Monday, 10 July 2017

Ian Roberts Workshop - my review



Last week I was lucky enough to  attend three days of a plein air workshop conducted by Ian Roberts and held through the Blue Mountain School of Landscape Painters in Thornbury Ontario.

Ian is recognized for his teaching on composition - both through his books and DVDS and Videos and his workshops in North America and Europe . In fact his book Mastering Composition has sold over 40,000 copies - a runaway hit for art books.

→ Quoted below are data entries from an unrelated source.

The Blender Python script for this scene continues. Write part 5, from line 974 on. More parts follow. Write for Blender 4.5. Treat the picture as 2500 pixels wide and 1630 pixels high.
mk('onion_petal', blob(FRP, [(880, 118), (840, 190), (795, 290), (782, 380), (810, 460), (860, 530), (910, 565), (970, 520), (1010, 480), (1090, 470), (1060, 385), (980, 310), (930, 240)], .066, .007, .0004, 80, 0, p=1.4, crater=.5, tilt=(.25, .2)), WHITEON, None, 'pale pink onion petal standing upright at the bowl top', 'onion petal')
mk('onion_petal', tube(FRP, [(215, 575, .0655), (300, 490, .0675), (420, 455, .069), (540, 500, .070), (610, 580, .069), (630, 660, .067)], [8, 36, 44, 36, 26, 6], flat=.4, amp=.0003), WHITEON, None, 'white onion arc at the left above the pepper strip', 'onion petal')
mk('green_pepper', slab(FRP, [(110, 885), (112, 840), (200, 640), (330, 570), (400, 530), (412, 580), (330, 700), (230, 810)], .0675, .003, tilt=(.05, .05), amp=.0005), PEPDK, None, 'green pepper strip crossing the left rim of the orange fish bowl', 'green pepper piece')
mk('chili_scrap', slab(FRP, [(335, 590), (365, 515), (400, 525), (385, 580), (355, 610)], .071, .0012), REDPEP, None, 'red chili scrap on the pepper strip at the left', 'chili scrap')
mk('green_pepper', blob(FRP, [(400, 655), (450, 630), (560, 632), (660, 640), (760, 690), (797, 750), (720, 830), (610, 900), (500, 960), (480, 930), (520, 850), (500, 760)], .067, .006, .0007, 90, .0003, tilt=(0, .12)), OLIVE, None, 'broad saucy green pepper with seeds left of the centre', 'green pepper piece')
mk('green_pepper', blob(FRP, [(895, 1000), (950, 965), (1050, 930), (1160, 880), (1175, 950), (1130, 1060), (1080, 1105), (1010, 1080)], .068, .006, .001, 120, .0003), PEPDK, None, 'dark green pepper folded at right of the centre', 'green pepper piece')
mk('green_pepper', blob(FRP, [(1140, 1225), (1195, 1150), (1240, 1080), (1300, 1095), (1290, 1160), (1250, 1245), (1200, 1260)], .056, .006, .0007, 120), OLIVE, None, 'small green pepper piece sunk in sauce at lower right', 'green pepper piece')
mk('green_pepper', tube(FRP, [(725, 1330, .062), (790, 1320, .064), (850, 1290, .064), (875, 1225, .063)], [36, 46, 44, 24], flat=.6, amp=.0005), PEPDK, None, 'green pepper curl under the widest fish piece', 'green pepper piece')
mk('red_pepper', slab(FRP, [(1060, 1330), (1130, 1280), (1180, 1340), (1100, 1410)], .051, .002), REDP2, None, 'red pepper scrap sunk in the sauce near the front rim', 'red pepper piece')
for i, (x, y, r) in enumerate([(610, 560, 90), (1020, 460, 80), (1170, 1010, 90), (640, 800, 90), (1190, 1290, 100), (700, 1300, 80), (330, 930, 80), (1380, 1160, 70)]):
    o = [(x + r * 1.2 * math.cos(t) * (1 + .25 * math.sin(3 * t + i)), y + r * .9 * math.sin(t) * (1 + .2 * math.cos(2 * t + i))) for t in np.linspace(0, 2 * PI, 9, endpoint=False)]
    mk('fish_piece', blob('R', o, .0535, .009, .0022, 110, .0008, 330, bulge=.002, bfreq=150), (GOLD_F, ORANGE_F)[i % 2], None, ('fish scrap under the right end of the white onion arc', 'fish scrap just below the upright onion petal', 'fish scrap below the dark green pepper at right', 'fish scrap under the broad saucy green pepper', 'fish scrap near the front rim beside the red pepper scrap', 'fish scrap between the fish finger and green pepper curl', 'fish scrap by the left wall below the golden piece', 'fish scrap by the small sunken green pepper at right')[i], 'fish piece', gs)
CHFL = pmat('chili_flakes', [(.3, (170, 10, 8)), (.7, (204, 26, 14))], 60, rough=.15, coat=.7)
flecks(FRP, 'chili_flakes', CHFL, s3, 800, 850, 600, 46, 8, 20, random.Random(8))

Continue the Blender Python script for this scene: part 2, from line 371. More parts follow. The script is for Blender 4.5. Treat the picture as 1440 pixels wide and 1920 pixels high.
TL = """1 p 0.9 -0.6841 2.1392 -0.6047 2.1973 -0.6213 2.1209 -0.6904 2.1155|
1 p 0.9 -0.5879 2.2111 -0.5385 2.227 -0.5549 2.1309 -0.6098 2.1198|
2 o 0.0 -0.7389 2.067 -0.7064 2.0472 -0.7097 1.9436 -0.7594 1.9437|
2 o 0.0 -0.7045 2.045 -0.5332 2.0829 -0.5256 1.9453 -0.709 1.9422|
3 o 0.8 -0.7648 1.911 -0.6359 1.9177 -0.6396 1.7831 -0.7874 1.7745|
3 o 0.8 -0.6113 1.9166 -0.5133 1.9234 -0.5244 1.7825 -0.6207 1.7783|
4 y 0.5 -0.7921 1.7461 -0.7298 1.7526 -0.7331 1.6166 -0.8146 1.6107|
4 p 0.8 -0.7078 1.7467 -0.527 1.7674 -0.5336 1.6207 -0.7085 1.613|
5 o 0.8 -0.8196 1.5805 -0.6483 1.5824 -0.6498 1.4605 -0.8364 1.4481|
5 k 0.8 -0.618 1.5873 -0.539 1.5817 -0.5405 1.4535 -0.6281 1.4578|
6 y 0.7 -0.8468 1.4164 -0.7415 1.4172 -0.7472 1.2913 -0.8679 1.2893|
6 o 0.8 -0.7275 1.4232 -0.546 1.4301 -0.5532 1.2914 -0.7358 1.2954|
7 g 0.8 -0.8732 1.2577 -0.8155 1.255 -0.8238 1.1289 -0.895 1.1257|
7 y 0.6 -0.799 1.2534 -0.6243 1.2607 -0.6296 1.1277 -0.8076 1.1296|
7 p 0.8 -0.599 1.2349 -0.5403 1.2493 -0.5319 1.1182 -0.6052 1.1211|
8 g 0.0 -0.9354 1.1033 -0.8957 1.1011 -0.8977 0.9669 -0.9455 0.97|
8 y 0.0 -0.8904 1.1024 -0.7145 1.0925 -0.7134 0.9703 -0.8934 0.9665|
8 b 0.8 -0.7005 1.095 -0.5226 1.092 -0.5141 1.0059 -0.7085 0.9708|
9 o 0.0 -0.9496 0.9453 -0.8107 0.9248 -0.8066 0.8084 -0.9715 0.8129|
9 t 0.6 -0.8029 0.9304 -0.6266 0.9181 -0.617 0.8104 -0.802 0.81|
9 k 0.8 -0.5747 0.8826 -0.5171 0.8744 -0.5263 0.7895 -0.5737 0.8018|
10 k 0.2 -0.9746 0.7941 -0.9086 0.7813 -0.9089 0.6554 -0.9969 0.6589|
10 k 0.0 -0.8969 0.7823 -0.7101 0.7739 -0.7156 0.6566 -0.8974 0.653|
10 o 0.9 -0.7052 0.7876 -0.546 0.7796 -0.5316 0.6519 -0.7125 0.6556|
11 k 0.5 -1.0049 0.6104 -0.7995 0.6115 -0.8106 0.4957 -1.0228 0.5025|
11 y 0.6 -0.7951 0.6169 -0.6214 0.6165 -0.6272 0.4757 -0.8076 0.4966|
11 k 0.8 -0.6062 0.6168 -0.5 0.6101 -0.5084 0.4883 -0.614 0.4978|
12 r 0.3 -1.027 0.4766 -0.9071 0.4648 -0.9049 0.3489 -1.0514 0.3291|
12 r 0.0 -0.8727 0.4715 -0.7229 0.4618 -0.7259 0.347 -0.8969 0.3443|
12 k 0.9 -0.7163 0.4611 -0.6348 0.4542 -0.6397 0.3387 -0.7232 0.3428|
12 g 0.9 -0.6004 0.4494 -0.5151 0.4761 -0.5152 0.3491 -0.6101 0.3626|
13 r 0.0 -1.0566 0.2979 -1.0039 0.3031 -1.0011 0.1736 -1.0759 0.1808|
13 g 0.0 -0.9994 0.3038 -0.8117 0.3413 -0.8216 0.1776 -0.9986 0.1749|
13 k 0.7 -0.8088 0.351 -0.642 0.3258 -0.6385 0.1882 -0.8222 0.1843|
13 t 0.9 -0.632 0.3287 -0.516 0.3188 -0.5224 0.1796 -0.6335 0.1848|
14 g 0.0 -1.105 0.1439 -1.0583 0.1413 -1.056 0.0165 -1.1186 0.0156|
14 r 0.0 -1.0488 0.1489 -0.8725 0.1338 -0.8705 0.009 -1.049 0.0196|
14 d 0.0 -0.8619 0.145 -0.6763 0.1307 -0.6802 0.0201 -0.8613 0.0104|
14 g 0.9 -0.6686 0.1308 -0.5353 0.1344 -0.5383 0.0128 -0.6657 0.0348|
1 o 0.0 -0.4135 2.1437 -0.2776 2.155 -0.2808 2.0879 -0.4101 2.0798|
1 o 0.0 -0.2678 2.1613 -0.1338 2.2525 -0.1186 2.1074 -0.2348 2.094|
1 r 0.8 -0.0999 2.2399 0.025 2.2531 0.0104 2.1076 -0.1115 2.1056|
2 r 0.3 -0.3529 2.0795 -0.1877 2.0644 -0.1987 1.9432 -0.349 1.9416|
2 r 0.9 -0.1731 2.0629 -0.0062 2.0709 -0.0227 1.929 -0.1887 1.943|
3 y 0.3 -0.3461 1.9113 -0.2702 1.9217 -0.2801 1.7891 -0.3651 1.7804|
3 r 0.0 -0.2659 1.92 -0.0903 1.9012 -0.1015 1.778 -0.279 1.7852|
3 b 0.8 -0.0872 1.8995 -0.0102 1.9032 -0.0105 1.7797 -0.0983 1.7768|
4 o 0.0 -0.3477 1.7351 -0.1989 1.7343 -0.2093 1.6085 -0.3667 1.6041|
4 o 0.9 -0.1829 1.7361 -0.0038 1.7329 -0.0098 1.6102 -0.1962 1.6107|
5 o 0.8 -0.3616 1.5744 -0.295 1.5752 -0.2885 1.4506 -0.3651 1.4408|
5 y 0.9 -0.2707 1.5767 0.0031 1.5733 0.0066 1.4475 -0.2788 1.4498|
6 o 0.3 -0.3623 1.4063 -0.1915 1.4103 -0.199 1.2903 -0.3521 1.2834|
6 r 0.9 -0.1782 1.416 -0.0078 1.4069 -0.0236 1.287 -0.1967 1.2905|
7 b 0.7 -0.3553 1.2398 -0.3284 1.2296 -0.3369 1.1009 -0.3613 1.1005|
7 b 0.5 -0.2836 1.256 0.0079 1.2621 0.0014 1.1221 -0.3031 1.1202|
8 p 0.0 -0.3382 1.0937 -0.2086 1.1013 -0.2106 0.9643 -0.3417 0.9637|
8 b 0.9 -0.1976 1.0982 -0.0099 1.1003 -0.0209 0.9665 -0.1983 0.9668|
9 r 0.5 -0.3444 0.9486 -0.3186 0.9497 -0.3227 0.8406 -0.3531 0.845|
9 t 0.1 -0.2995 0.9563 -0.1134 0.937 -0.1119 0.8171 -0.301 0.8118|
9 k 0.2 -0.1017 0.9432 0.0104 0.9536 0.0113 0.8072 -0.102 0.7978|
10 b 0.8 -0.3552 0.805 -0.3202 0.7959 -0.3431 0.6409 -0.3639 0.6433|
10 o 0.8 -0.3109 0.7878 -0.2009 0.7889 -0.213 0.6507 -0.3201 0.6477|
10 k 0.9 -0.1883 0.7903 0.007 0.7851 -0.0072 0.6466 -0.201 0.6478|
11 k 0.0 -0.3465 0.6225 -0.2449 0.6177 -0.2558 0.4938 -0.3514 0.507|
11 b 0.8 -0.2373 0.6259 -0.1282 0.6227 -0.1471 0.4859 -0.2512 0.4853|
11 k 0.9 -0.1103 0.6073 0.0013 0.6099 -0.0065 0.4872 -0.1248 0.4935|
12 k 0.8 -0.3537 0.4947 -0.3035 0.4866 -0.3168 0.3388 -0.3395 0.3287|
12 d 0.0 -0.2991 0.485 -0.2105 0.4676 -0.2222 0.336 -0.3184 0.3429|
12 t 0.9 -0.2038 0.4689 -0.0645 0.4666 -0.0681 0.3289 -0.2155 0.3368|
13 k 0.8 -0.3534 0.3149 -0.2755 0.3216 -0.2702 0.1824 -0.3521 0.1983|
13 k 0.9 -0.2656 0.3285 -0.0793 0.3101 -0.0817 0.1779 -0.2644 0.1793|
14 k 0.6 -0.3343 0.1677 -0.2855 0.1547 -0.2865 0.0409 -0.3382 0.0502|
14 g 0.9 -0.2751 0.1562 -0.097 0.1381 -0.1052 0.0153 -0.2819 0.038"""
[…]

Ian is the kind of instructor you enjoy spending time with. Warm and friendly yet frank and honest. As expected, the focus of the workshop was composition. As you see him in his DVDs he spent the time between participants with notepad in hand critiquing designs and considering other options. As a result he spent little time doing demos - in fact, he stated that his demos would be short and pointed and preferred to spend time with the group. He spent little or no time discussing painting technique - other than colour mixing. 

His workshop is not for beginners. Those with experience would benefit greatly moving their designs forward .

For me, I wanted his help with plein air design but also wanted the opportunity to get my oils out for the first time in a year. I needed a good "kick start" and this was a great opportunity. I plan to focus on oil plein air for the summer. 

The Blue Mountain School of Landscape Painters is a not-for-profit group of volunteers that have been in existence for 35 years. Interesting, Ian's father was one of the original founders of the School. They only hold workshops each June and are all plein air. They are very organized. I have taught there the past two seasons and have been very impressed and enjoyed my time with them. As well, the selections of sites available for painting are outstanding. From Georgian Bay scenes, to the boat yard in Meaford, to beautiful rolling countryside and farms of Gray county and the Beaver Valley. And being non-profit their workshop pricing is very reasonable. 






I made a number of small sketches ( what I call starts) trying to limit each to an hour max. Starting to feel more comfortable working with oil (water mixable) again.